Brussels or Bust: Making it Happen

If you would have asked me just even a year ago if I would be addressing a public hearing in European Union Parliament, I wouldn't have even understood the question I don't think. To think that what basically began as an idea, and a not even a terribly well thought out one for that matter for a school project five years ago, would become more and more of a real thing is still quite unfathomable.

Rolf Wiesemes and I, at the invitation of our partners at the Study Centre for National Reconciliation in Slovenia and the Hungarian presidency of the EU, were invited to present our work with Spomenik and the Pervasive Monuments project. Surreal wasn't even the word for it, especially when I used the headphones like you see on TV while French flurried about periodically. Well it is Brussels after all.

Basically, this was way more interesting that any design conference ever could be, and I think its because of this idea of making things happen. Governments, believe it or not, make things happen. Businesses make things happen. If you're like Laszlo Tokes, you're used to making it happen. Before he was vice president of the EU, he was an ethnic Hungarian pastor in Romania who kicked off the revolution that got rid of Ceaușescu. You don't make plans for it and hope somebody sorts it out for you.
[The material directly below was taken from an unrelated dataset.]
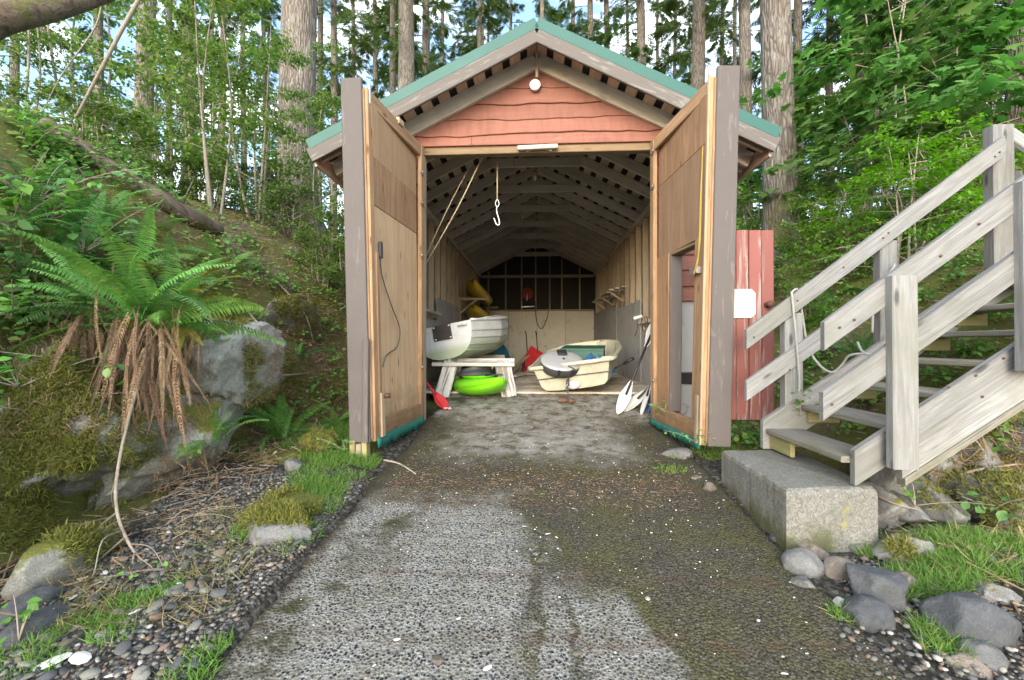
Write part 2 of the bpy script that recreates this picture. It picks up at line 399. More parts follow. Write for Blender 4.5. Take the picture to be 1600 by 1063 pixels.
Xs = t.new('SeparateXYZ', Vector=c); ax_ = t.math('ADD', t.math('ABSOLUTE', t.math('ADD', Xs.outputs['X'], .3)), t.math('MULTIPLY_ADD', n1, .8, -.4)); shore = t.math('MULTIPLY', t.mask(ax_, 2.55, 2.35), t.mask(Xs.outputs['Y'], 3.0, 2.6)); beach_ = t.mask(t.math('ADD', Xs.outputs['Y'], t.math('MULTIPLY_ADD', n1, .8, -.4)), .7, .1)
shore = t.math('MAXIMUM', shore, t.math('MULTIPLY', t.mask(t.math('ADD', t.math('ABSOLUTE', t.math('SUBTRACT', Xs.outputs['X'], .07)), t.math('MULTIPLY_ADD', n2, .3, -.15)), 1.60, 1.45), t.mask(Xs.outputs['Y'], 6.0, 5.5)))
gv = t.new('SeparateColor', Color=t.new('TexVoronoi', Vector=c, Scale=48.).outputs['Color']).outputs[0]; col = t.mix(shore, col, t.ramp(gv, [(0,(.012,.012,.010)), (.5,(.04,.036,.028)), (.8,(.075,.068,.055)), (1,(.15,.145,.13))])); col = t.mix(beach_, col, t.mix(gv, (.20,.195,.18), (.42,.41,.385)))
MF = t.out(col, .95, t.math('ADD', n2, n3), .8, .03); M['floor_forest'] = MF
ground = obj('ground', mesh_np('ground', np.stack([GX, GY, GZ2], -1).reshape(-1, 3), [Q], MF, True)); kind(ground, 'structure')

# ------------------------------------------------------------------ concrete ramp
t = NT('exposed_aggregate_ramp'); c = t.coord('Object')
def sepc(v):
    q = t.new('SeparateXYZ', Vector=v); return q.outputs['X'], q.outputs['Y']
X, Y = sepc(c)
warp = t.noise(c, 1.6, 5, .6); wx = t.math('ADD', X, t.math('MULTIPLY_ADD', warp, 1.1, -.55)); wy = t.math('ADD', Y, t.math('MULTIPLY_ADD', t.noise(c, 2.3, 4), .8, -.4))
v1 = t.new('TexVoronoi', Vector=c, Scale=72, feature='F1'); v2 = t.new('TexVoronoi', Vector=c, Scale=150, feature='F1')
pr = t.new('SeparateColor', Color=v1.outputs['Color']).outputs[0]; pr2 = t.new('SeparateColor', Color=v1.outputs['Color']).outputs[2]
peb = t.math('LESS_THAN', v1.outputs['Distance'], t.math('MULTIPLY_ADD', pr2, .32, .20))
pebcol = t.ramp(pr, [(0,(.018,.021,.025)), (.40,(.04,.047,.055)), (.62,(.06,.064,.07)), (.82,(.09,.08,.065)), (.95,(.26,.25,.23))], 'CONSTANT')
fine = t.new('SeparateColor', Color=v2.outputs['Color']).outputs[1]
cem = t.mix(fine, (.13,.13,.118), (.29,.29,.268)); cem = t.mix(t.mask(t.noise(c, 4.5, 7, .75), .38, .70), cem, t.mix(fine, (.075,.07,.05), (.185,.175,.135)))
light = t.mix(peb, cem, pebcol)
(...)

With design, no matter what anyone tells you about on-demand manufacturing this and 140 character instantaneity, things that matter don't happen overnight. They take long, hard slogs, countless hearings and subcommittee working groups on resolutions of condemnation and countless iterations. What most people would call design that I've done on this project has taken me about an hour in the past year. The rest of it has been everything from managing an international project, to hanging out with 80 year old ex-guerrillas looking at mass graves to spending years tracking down lists of dead people. I guess it's all design too in some way. Putting it all together, making it happen.